SA's total Q2 2014 industry turnover was R1.86-trillion, less than in 2013

South Africa's total industry turnover for the second quarter (Q2) 2014 was R1.86-trillion, which at the current value of the Rand is US$165-billion.

"Year-on-year the increase has been positive," claims SA statistician general Pali Lehohla.

South Africa's total industry turnover for the second (Q2) quarter 2013 was R1.71-trillion, which at the value of the Rand at the time, was the equivalent to US$168-billion.

This means that measured against the US Dollar, South Africa is moving backwards. I'll rather not compare this to pre-1994 as it would shock most people into heart attacks.

South African economists are trying to convince the public that South Africa is going forward and growing.
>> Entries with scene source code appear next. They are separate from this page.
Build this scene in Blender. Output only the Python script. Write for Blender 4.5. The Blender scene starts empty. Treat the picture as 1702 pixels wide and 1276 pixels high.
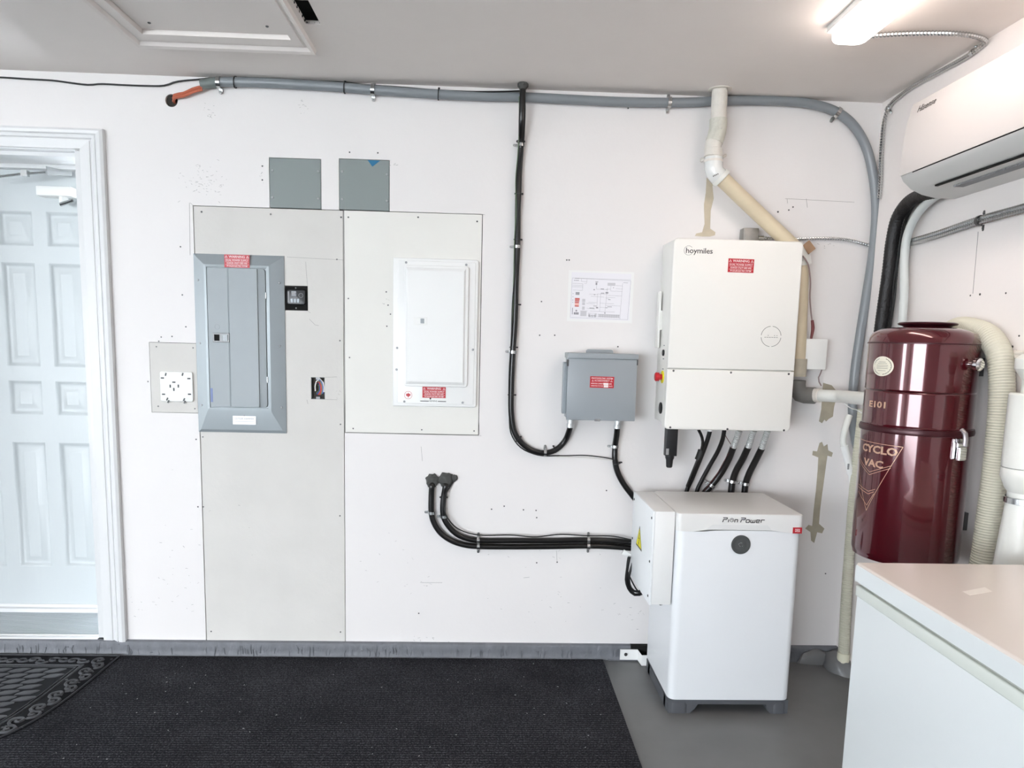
import bpy, bmesh, math, random
from math import sin, cos, pi, radians, sqrt, atan2
from mathutils import Vector, Matrix, noise

random.seed(7)
SC = bpy.context.scene
COL = SC.collection

# ------------------------------------------------------------------ camera
FPX, CX, CY = 1185.0, 852.0, 718.0          # focal length and principal point for the 1702x1276 frame
YAW, PITCH, ROLL = -0.0379, 0.1252, 0.0245
DIST, EYE = 3.0672, 1.4126                  # distance to the back wall (y = 0) and eye height

def _rot():
    a, b, c = YAW, PITCH, ROLL
    Ry = Matrix(((cos(a), 0, sin(a)), (0, 1, 0), (-sin(a), 0, cos(a))))
    Rp = Matrix(((1, 0, 0), (0, cos(b), -sin(b)), (0, sin(b), cos(b))))
    Rr = Matrix(((cos(c), -sin(c), 0), (sin(c), cos(c), 0), (0, 0, 1)))
    return Rr @ Rp @ Ry
RM = _rot()
RT = RM.transposed()

cam_d = bpy.data.cameras.new('camera')
cam = bpy.data.objects.new('camera', cam_d)
COL.objects.link(cam)
def _b(v): return Vector((v[0], v[2], -v[1]))
_r, _u, _k = _b(RM[0]), -_b(RM[1]), -_b(RM[2])
cam.matrix_world = Matrix(((_r[0], _u[0], _k[0], 0), (_r[1], _u[1], _k[1], -DIST), (_r[2], _u[2], _k[2], EYE), (0, 0, 0, 1)))
cam_d.sensor_fit = 'HORIZONTAL'; cam_d.sensor_width = 36.0
cam_d.lens = FPX / 1702 * 36
cam_d.shift_x = -(CX - 851) / 1702
cam_d.shift_y = (CY - 638) / 1702
cam_d.clip_start = 0.05
SC.camera = cam

# ------------------------------------------------------------------ world, exposure, lights
SC.view_settings.view_transform = 'Standard'
SC.view_settings.look = 'None'
SC.view_settings.gamma = 1
SC.view_settings.use_curve_mapping = False
SC.view_settings.exposure = 0.16
w = bpy.data.worlds.new('daylight'); SC.world = w
w.use_nodes = True
w.node_tree.nodes['Background'].inputs[0].default_value = (0.86, 0.93, 1.0, 1)
w.node_tree.nodes['Background'].inputs[1].default_value = 17.5
def portal(name, loc, rot, sx, sy):
    l = bpy.data.lights.new(name, 'AREA'); l.shape = 'RECTANGLE'; l.size = sx; l.size_y = sy; l.cycles.is_portal = True
    o = bpy.data.objects.new(name, l); COL.objects.link(o); o.location = loc; o.rotation_euler = rot
    return o
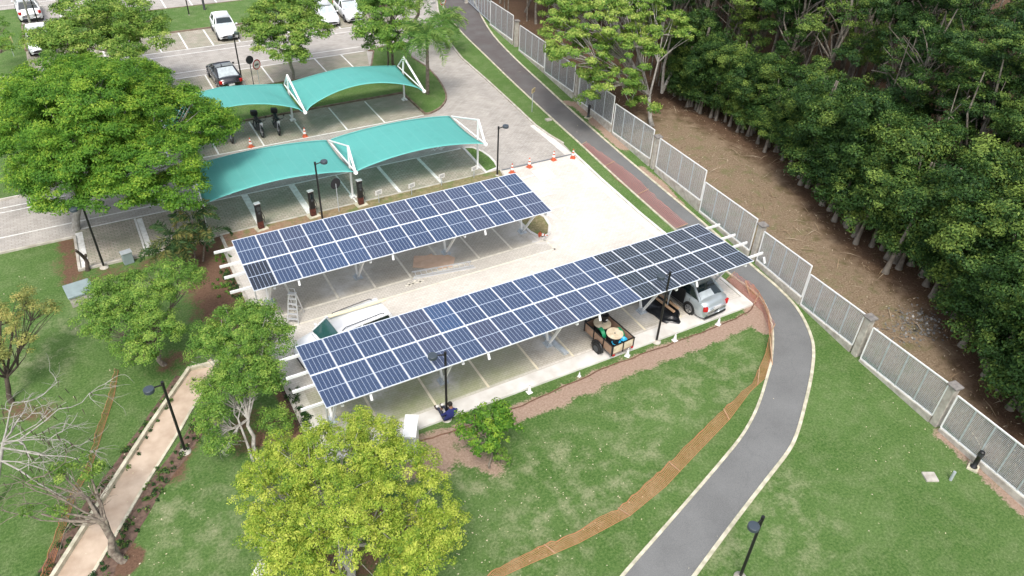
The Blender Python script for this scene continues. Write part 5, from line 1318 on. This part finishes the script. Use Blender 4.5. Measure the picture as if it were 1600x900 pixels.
palm('clump_palm', 'dark clumping palm among the yellowed fronds left of the shorter carport', G(290, 408), [G(300, 345, 2.2), G(268, 372, 1.9), G(325, 365, 1.6), G(290, 375, 1.3), G(258, 392, 1.5)], 9, 1.5, 'palmdark', 63, trunk_r=.04, droop=1.1, leafw=.05)

# ------------------------------------------------------------ the wood beyond the fence
frng = np.random.default_rng(77)
def forest_proto(name, kind, seed):
    rng = np.random.default_rng(seed)
    root = empty(name, (0, 0, 0), 0, '-', 'tree', '-')
    mb = MB()
    if kind == 'front':
        lob = [((rng.normal(0, .2), rng.normal(0, .3), 1.5), (1.05, 1.05, 1.12)), ((rng.normal(0, .4), rng.normal(0, .5), 3.0), (1.1, 1.1, 1.0)), ((rng.normal(.2, .5), rng.normal(0, .6), 4.1 + rng.uniform(-.6, .8)), (.8, .8, .8))]
        V, Q, T, C = crown(rng, lob, puff_r=.34, puff_density=3.6, leaves_per_puff=125, size=.10, shell=.7, low=-.6, flat=.8, gap=.25)
        for kx in range(2):
            x, y = rng.normal(0, .35), rng.normal(0, .35)
            mb.tube([(x, y, -.05), (x, y, .18), (x * .9, y * .9, .7), (x * .6 + .1, y * .6, 2.4), (x * .3, y * .3, 4.2)], [.15, .105, .07, .05, .035], 8)
            for a in range(0):
                t = a * 1.57 + rng.uniform(0, 1); mb.tube([(x, y, .34), (x + .22 * math.cos(t), y + .22 * math.sin(t), .08), (x + .38 * math.cos(t), y + .38 * math.sin(t), -.02)], [.05, .04, .02], 5)
    else:
        h = rng.uniform(10.5, 13.5)
        lob = []
        for i in range(9):
            z = h * (.42 + .56 * (i / 8)); w = (1.5 - .9 * abs(i / 8 - .45))
            lob.append(((rng.normal(0, .95), rng.normal(0, .95), z), (w * rng.uniform(.7, 1.1), w * rng.uniform(.7, 1.1), rng.uniform(.7, 1.15))))
        V, Q, T, C = crown(rng, lob, puff_r=.42, puff_density=2.2, leaves_per_puff=125, size=.118, shell=.6, low=-.4, flat=.6, gap=.7)
        lx, ly = rng.normal(0, .5, 2)
        branches(mb, rng, (0, 0, -.05), (lx * .5, ly * .5, h * .42), C, .12, 6, twigs=False, wob=.5)
        fk = np.array([lx * .5, ly * .5, h * .42])
        mb.tube([fk, fk + np.array([.2, -.1, h * .25]), fk + np.array([-.2, .3, h * .5])], [.13, .09, .03], 7)
        for i in range(2):
            x, y = rng.normal(0, 1.0, 2); dx, dy = rng.normal(0, .4, 2)
            mb.tube([(x, y, 0), (x + dx * .4, y + dy * .4, h * .35), (x + dx * 1.2, y + dy, h * .8)], [.075, .055, .02], 6)
        for i in range(9):
            a = rng.uniform(0, 6.28); z0 = rng.uniform(.3, .7) * h; p = np.array([lx * .4, ly * .4, z0])
            mb.tube([p, p + np.array([math.cos(a) * .9, math.sin(a) * .9, 1.0]), p + np.array([math.cos(a) * 1.9, math.sin(a) * 1.9, 1.8])], [.05, .035, .015], 5)
    o = bpy.data.objects.new('crown', mesh_np('crown', V, Q, T, L['forest'] if kind == 'front' else L[('forest', 'dark')[seed % 2]])); col.objects.link(o); o.parent = root
    mb.build('trunk', M['bark_forest'], root)
    return root
fr_p = [forest_proto('edge_tree', 'front', 200 + i) for i in range(4)]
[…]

  • The largest decrease was in mining and quarrying, which dropped by 5.7%
  • Community, social and personal services (excluding government institutions) dropped by 4.5%, manufacturing by 2.5% and trade by 0.2%.
  • "The electricity sector is growing," Electricity and water supply increased by 14.5%, construction by 4.4%, transport, storage and communication by 2.2% and real estate and other business services by 1.7%

Mining and manufacturing, major sources of foreign income, both dropped, while electricity and water, both of which are strangling South Africans to death, increased.

It is like the way economists are bragging about South Africans' salaries that are growing. That is like Zimbabwe bragging about their salaries now averaging 20-million Zim-Dollar per month.

Turnovers are increasing, because the Rand is depreciating, requiring them to print more worthless money and with almost weekly price increases on anything money can buy in this country, inflation is out-of-control, while economists are juggling the figures to make it seem stable.

R10,000 a month today is equivalent to US$891. In 1994 your R10,000 was worth US$2,813.

South Africa has been moving backward since 1994.